Vietnam's small vendors fight supermarkets with social media

Small vendors in Vietnam are pulling out all the stops to counter the onslaught of Western-style supermarkets, convenience stores and the like that are gradually changing the retail sector.

Vietnam's small vendors fight supermarkets with social media

A growing middle class in Vietnam is creating a rise in supermarkets and convenience stores, but traditional markets are still holding on.

Shopkeepers at traditional markets -- still important sales channels in the country -- are using social media, building websites, and trying direct sales to restaurants as the country transitions to middle-income status.

Vietnam's per capita gross domestic product of about $2,600 is nearing the $3,000 threshold, after which spending habits tend to alter drastically.

Still, in the face of a dynamic retail landscape, the number of traditional markets remains largely unchanged from five years ago at about 8,500, according to data from Vietnam's statistics office.

Bustling Giang Vo Market in central Hanoi is an example of old ways that refuse to die. Live fish and chickens await customers, who receive their orders cleaned and cooked on the spot. The 100 or so shops are popular for the freshness of their products, compared with supermarkets that offer mostly refrigerated meat and fish.

Nguyen Hoai Thu, a 35-year-old bank employee and mother of two, said she shops almost daily at traditional markets, which offer greater variety than supermarkets and are 20-30% cheaper.

On average, Vietnamese visit traditional markets about 19 times a month, according to a survey conducted by research company Nielsen in 2018 -- a number that increases if variety stores are included. This compares with the 10 times a month spent shopping at supermarkets and other contemporary retail stores.

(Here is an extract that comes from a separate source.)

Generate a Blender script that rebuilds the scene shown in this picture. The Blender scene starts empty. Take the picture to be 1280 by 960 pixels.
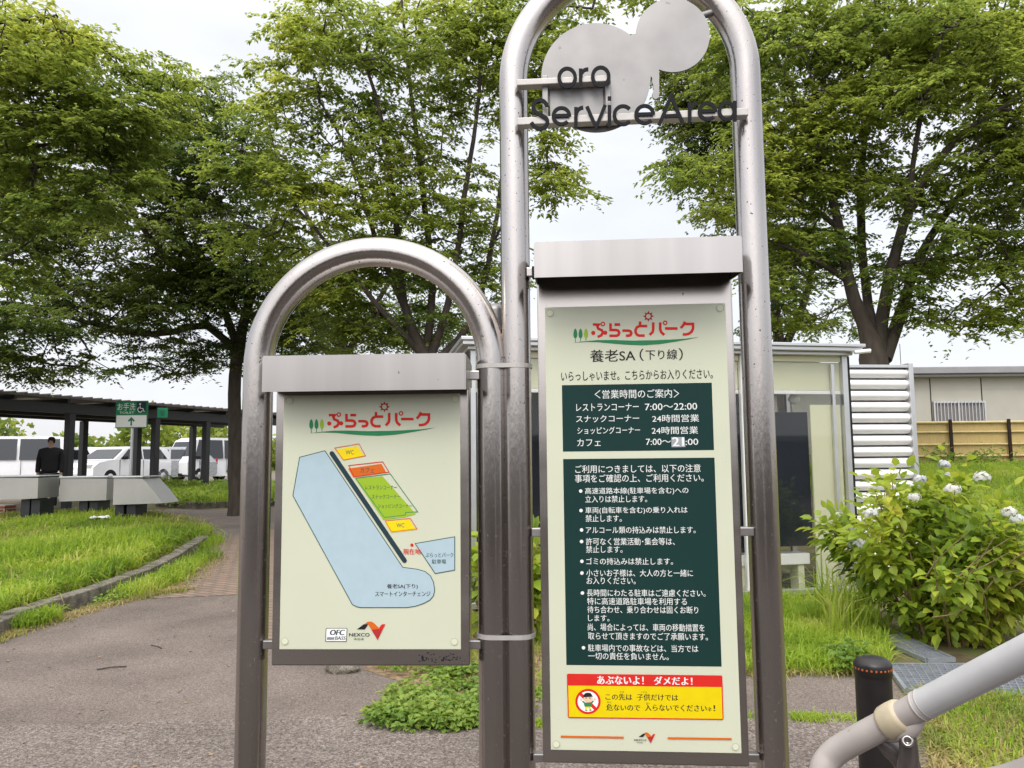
import bpy, bmesh, math, random
import numpy as np
from mathutils import Vector, Matrix
R = math.radians
S = bpy.context.scene
COL = S.collection

# ------------------------------------------------------------------ camera, sky, sun, exposure
PITCH, ROLL, FPX = R(5.5085), R(-0.5538), 980.64
CAMZ = 1.5
_f = np.array([0, math.cos(PITCH), math.sin(PITCH)])
_u = np.array([0, -math.sin(PITCH), math.cos(PITCH)])
_r = np.array([1.0, 0, 0])
RT = math.cos(ROLL) * _r + math.sin(ROLL) * _u
UP = -math.sin(ROLL) * _r + math.cos(ROLL) * _u
FW = _f
cam = bpy.data.cameras.new("camera")
cam.sensor_width = 36; cam.lens = FPX / 1280 * 36
cam.clip_start = 0.05; cam.clip_end = 2000
co = bpy.data.objects.new("camera", cam); COL.objects.link(co)
co.matrix_world = Matrix(((RT[0], UP[0], -FW[0], 0), (RT[1], UP[1], -FW[1], 0), (RT[2], UP[2], -FW[2], CAMZ), (0, 0, 0, 1)))
S.camera = co

SUN_EL, SUN_AZ = 50, 195          # sun behind the camera, high, veiled by cloud
w = bpy.data.worlds.new("World"); S.world = w; w.use_nodes = True
nt = w.node_tree; nt.nodes.clear()
out = nt.nodes.new("ShaderNodeOutputWorld")
sky = nt.nodes.new("ShaderNodeTexSky"); sky.sky_type = 'NISHITA'; sky.sun_disc = False
sky.sun_elevation = R(SUN_EL); sky.sun_rotation = R(SUN_AZ); sky.dust_density = 4
bg1 = nt.nodes.new("ShaderNodeBackground"); bg1.inputs[1].default_value = 0.05
nt.links.new(sky.outputs[0], bg1.inputs[0])
tc = nt.nodes.new("ShaderNodeTexCoord")
sep = nt.nodes.new("ShaderNodeSeparateXYZ"); nt.links.new(tc.outputs['Generated'], sep.inputs[0])
ramp = nt.nodes.new("ShaderNodeValToRGB")
els = ramp.color_ramp.elements
els[0].position = 0.0; els[0].color = (0.320, 0.320, 0.332, 1)
els[1].position = 1.0; els[1].color = (0.74, 0.73, 0.715, 1)
e = els.new(0.45); e.color = (0.342, 0.342, 0.356, 1)
e = els.new(0.7); e.color = (0.53, 0.525, 0.52, 1)
nt.links.new(sep.outputs[2], ramp.inputs[0])
noi = nt.nodes.new("ShaderNodeTexNoise"); noi.inputs['Scale'].default_value = 3.5; noi.inputs['Detail'].default_value = 5
mp = nt.nodes.new("ShaderNodeMapping"); mp.inputs['Scale'].default_value = (1, 1, 2.6)
nt.links.new(tc.outputs['Generated'], mp.inputs[0]); nt.links.new(mp.outputs[0], noi.inputs['Vector'])
mr = nt.nodes.new("ShaderNodeMapRange"); mr.inputs[1].default_value = .3; mr.inputs[2].default_value = .7
mr.inputs[3].default_value = .9; mr.inputs[4].default_value = 1.08
nt.links.new(noi.outputs[0], mr.inputs[0])
mx = nt.nodes.new("ShaderNodeVectorMath"); mx.operation = 'SCALE'
nt.links.new(ramp.outputs[0], mx.inputs[0]); nt.links.new(mr.outputs[0], mx.inputs['Scale'])
# the cloud is brighter round the veiled sun
dp = nt.nodes.new("ShaderNodeVectorMath"); dp.operation = 'DOT_PRODUCT'
nrm = nt.nodes.new("ShaderNodeVectorMath"); nrm.operation = 'NORMALIZE'; nt.links.new(tc.outputs['Generated'], nrm.inputs[0])
nt.links.new(nrm.outputs[0], dp.inputs[0])
dp.inputs[1].default_value = (math.sin(R(SUN_AZ)) * math.cos(R(SUN_EL)), math.cos(R(SUN_AZ)) * math.cos(R(SUN_EL)), math.sin(R(SUN_EL)))
pw = nt.nodes.new("ShaderNodeMath"); pw.operation = 'POWER'; pw.inputs[1].default_value = 3.0; pw.use_clamp = True
mxx = nt.nodes.new("ShaderNodeMath"); mxx.operation = 'MAXIMUM'; mxx.inputs[1].default_value = 0; nt.links.new(dp.outputs['Value'], mxx.inputs[0]); nt.links.new(mxx.outputs[0], pw.inputs[0])
ml = nt.nodes.new("ShaderNodeMath"); ml.operation = 'MULTIPLY_ADD'; ml.inputs[1].default_value = 1.3; ml.inputs[2].default_value = 1.0; nt.links.new(pw.outputs[0], ml.inputs[0])
mx2 = nt.nodes.new("ShaderNodeVectorMath"); mx2.operation = 'SCALE'; nt.links.new(mx.outputs[0], mx2.inputs[0]); nt.links.new(ml.outputs[0], mx2.inputs['Scale']); mx = mx2
bg2 = nt.nodes.new("ShaderNodeBackground"); bg2.inputs[1].default_value = 2.6
nt.links.new(mx.outputs[0], bg2.inputs[0])
add = nt.nodes.new("ShaderNodeAddShader")
nt.links.new(bg1.outputs[0], add.inputs[0]); nt.links.new(bg2.outputs[0], add.inputs[1])
nt.links.new(add.outputs[0], out.inputs[0])

sl = bpy.data.lights.new("sun", 'SUN'); sl.energy = 1.0; sl.angle = R(25); sl.color = (1, .94, .85)
so = bpy.data.objects.new("sun", sl); COL.objects.link(so)
so.rotation_euler = (R(90 - SUN_EL), 0, R(180 - SUN_AZ) + math.pi)
# point the lamp so that light comes from azimuth SUN_AZ (clockwise from +Y)
_sd = Vector((math.sin(R(SUN_AZ)) * math.cos(R(SUN_EL)), math.cos(R(SUN_AZ)) * math.cos(R(SUN_EL)), math.sin(R(SUN_EL))))
so.rotation_euler = _sd.to_track_quat('Z', 'Y').to_euler()
S.view_settings.view_transform = 'Standard'; S.view_settings.look = 'None'
S.view_settings.exposure = 0.0; S.view_settings.gamma = 1; S.view_settings.use_curve_mapping = False
S.cycles.use_denoising = True
S.cycles.max_bounces = 8; S.cycles.transparent_max_bounces = 12

# ------------------------------------------------------------------ measuring helpers
def ray(x, y):
    d = RT * ((x - 640) / FPX) + UP * ((480 - y) / FPX) + FW
    return d
def at(x, y, Y):                      # point at depth Y seen in that direction
    d = ray(x, y); t = Y / d[1]
    return Vector((d[0] * t, Y, CAMZ + d[2] * t))
def ss(t):
    t = np.clip(t, 0, 1); return t * t * (3 - 2 * t)
def H(x, y):                          # terrain height
    z = 0.03 * np.clip(y - 8, 0, 22)
    z = z + 0.95 * ss((y - 8.3) / 8) * ss((x - 4.4) / 1.6)
    return z
def gp(x, y):                         # ground point
    d = ray(x, y); lo, hi = 0.5, 400.0
    for _ in range(60):
        m = (lo + hi) / 2; t = m / d[1]
        if CAMZ + d[2] * t > float(H(d[0] * t, m)): lo = m
        else: hi = m
    t = lo / d[1]
    return Vector((d[0] * t, lo, float(H(d[0] * t, lo))))

# ------------------------------------------------------------------ object helpers
def tag(o, label=None, cat=None, group=None, kind=None):
    if label: o['label'] = label
    if cat: o['category'] = cat
    if group: o['group'] = group
    if kind: o['kind'] = kind
    return o
def thing(name, label, cat, loc=(0, 0, 0), rz=0, group=None):
    o = bpy.data.objects.new(name, None); COL.objects.link(o)
    o.empty_display_size = .1
    o.location = loc; o.rotation_euler = (0, 0, rz)
    return tag(o, label, cat, group)
def copy_tree(o, parent=None):
    c = o.copy(); COL.objects.link(c); c.parent = parent
    for ch in list(o.children): copy_tree(ch, c)
    return c

class MB:
    def __init__(s): s.v = []; s.f = []; s.sm = []; s.mi = []
    def add(s, vs, fs, smooth=False, mi=0):
        b = len(s.v); s.v += [tuple(p) for p in vs]
        s.f += [tuple(i + b for i in f) for f in fs]; s.sm += [smooth] * len(fs); s.mi += [mi] * len(fs)
        return s
    def box(s, x0, x1, y0, y1, z0, z1, M=None, mi=0):
        vs = [Vector((x, y, z)) for z in (z0, z1) for y in (y0, y1) for x in (x0, x1)]
        if M is not None: vs = [M @ p for p in vs]
        return s.add(vs, [(0, 2, 3, 1), (4, 5, 7, 6), (0, 1, 5, 4), (2, 6, 7, 3), (0, 4, 6, 2), (1, 3, 7, 5)], False, mi)
    def rbox(s, x0, x1, y0, y1, z0, z1, b=.004, M=None, mi=0, seg=2):
        bm = bmesh.new(); bmesh.ops.create_cube(bm, size=1)
        for v in bm.verts:
            v.co = Vector((x0 + (v.co.x + .5) * (x1 - x0), y0 + (v.co.y + .5) * (y1 - y0), z0 + (v.co.z + .5) * (z1 - z0)))
        bmesh.ops.bevel(bm, geom=bm.edges[:], offset=b, segments=seg, affect='EDGES', profile=.6)
        return s.bm(bm, M, False, mi)
    def bm(s, bm, M=None, smooth=False, mi=0):
        bm.verts.ensure_lookup_table(); bm.verts.index_update()
        vs = [(M @ v.co) if M is not None else v.co.copy() for v in bm.verts]
        s.add(vs, [[v.index for v in f.verts] for f in bm.faces], smooth, mi); bm.free(); return s
    def tube(s, pts, r, n=12, caps=True, smooth=True, mi=0, closed=False):
        pts = [Vector(p) for p in pts]; k = len(pts)
        rs = r if isinstance(r, (list, tuple)) else [r] * k
        vs = []; prev = None
        for i, p in enumerate(pts):
            if closed: t = pts[(i + 1) % k] - pts[i - 1]
            else: t = (pts[min(i + 1, k - 1)] - pts[max(i - 1, 0)])
            t.normalize()
            if prev is None:
                a = Vector((0, 0, 1)) if abs(t.z) < .9 else Vector((0, 1, 0))
                x = t.cross(a).normalized()
            else:
                x = (prev - t * prev.dot(t)).normalized()
            prev = x; y = t.cross(x)
            for j in range(n):
                an = 2 * math.pi * j / n
                vs.append(p + (x * math.cos(an) + y * math.sin(an)) * rs[i])
        fs = []
        for i in range(k if closed else k - 1):
            i2 = (i + 1) % k
            for j in range(n):
                fs.append((i * n + j, i * n + (j + 1) % n, i2 * n + (j + 1) % n, i2 * n + j))
        s.add(vs, fs, smooth, mi)
        if caps and not closed:
            s.add([vs[j] for j in range(n)], [tuple(range(n - 1, -1, -1))], False, mi)
            s.add(vs[-n:], [tuple(range(n))], False, mi)
        return s
    def lathe(s, prof, n=24, M=None, mi=0, smooth=True):
        vs = []
        for r_, z in prof:
            for j in range(n):
                a = 2 * math.pi * j / n; vs.append(Vector((r_ * math.cos(a), r_ * math.sin(a), z)))
        if M is not None: vs = [M @ p for p in vs]
        fs = [(i * n + j, i * n + (j + 1) % n, (i + 1) * n + (j + 1) % n, (i + 1) * n + j) for i in range(len(prof) - 1) for j in range(n)]
        s.add(vs, fs, smooth, mi)
        if prof[0][0] > 1e-6: s.add(vs[:n], [tuple(range(n - 1, -1, -1))], False, mi)
        if prof[-1][0] > 1e-6: s.add(vs[-n:], [tuple(range(n))], False, mi)
        return s
    def prism(s, poly, y0, y1, M=None, mi=0):      # polygon in local x,z extruded along y (y0 is the front)
        bm = bmesh.new()
        vs = [bm.verts.new((x, y0, z)) for x, z in poly]
        f = bm.faces.new(vs)
        if abs(y1 - y0) > 1e-7:
            g = bmesh.ops.extrude_face_region(bm, geom=[f])
            for v in g['geom']:
                if isinstance(v, bmesh.types.BMVert): v.co.y = y1
        bmesh.ops.triangulate(bm, faces=[q for q in bm.faces if len(q.verts) > 4])
        bmesh.ops.recalc_face_normals(bm, faces=bm.faces[:])
        if abs(y1 - y0) <= 1e-7:
            for q in bm.faces:
                q.normal_update()
                if q.normal.y > 0: q.normal_flip()
        return s.bm(bm, M, False, mi)
    def build(s, name, mats, parent=None, **kw):
        me = bpy.data.meshes.new(name); me.from_pydata([tuple(v) for v in s.v], [], s.f)
        mats = mats if isinstance(mats, (list, tuple)) else [mats]
        for m in mats: me.materials.append(m)
        me.polygons.foreach_set('use_smooth', s.sm); me.polygons.foreach_set('material_index', s.mi)
        me.update()
        o = bpy.data.objects.new(name, me); COL.objects.link(o)
        if parent is not None: o.parent = parent
        return tag(o, **kw) if kw else o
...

Despite old habits, however, consumers are changing. Another survey shows that Vietnamese spend only a third to a half of what they drop at supermarkets and convenience stores, indicating that the country uses traditional markets mainly for small purchases.

Duong Thi Ly, a produce shop owner, said sales have declined about 3% annually over the past five years. Ly says she is now "marketing more aggressively." In addition to posting fruit-of-the-day photos on Facebook, she messages clients via social media and is promoting delivery services, though she has seen little change to her bottom line.

Butcher shop owner Ngo Thi Chinh, who has no refrigeration, has begun selling meat left unpurchased by noon to restaurants at a discount. Chinh says this has "eased operations" as she can now easily unload the leftover meat.

Ben Thanh Market in the southern city of Ho Chi Minh City is popular with foreign tourists, but they find it hard to haggle with shop owners over prices, which are mystery to the uninitiated. However, since the market began operating a website that lists products and prices, tourists and others have had more leverage when negotiating with shopkeepers. According to the General Statistics Office of Vietnam, there were just under 1,000 supermarkets in Vietnam in 2017, but a rising middle class is creating demand for more. The country's biggest retailer, Vingroup, plans to double the number of its supermarkets to 200 by 2020 and more than double its convenience stores to about 4,000 over the same period.

Vietnam's small vendors fight supermarkets with social media

Traditional Vietnamese markets sell fresh meat and fish in bulk, as opposed to supermarkets which deal mainly with packaged products.

The changing retail landscape is attracting outside interest. Japanese trading house Sumitomo last year entered Vietnam's supermarket business, while compatriot Aeon Mall will increase the number of its shopping malls in the country.

But despite solid annual growth of 5-10%, the retail business is tough. According to local media, rents in Ho Chi Minh City are among the highest in Southeast Asia, squeezing corporate earnings. Vingroup's retail unit suffered a loss of tens of hundreds of millions of dollars in fiscal 2017.

Japanese convenience store operator Seven-Eleven, a unit of Seven-I Holdings, feels the pain. The company opened its first store in Ho Chi Minh City in 2017 with a plan to operate about 100. But after three years, there are still fewer than 30 stores scattered across the country.

FujiMart Vietnam Retail CEO Keisuke Hitotsumatsu said, "For the time being, we will be competing with the traditional markets, rather than other supermarkets."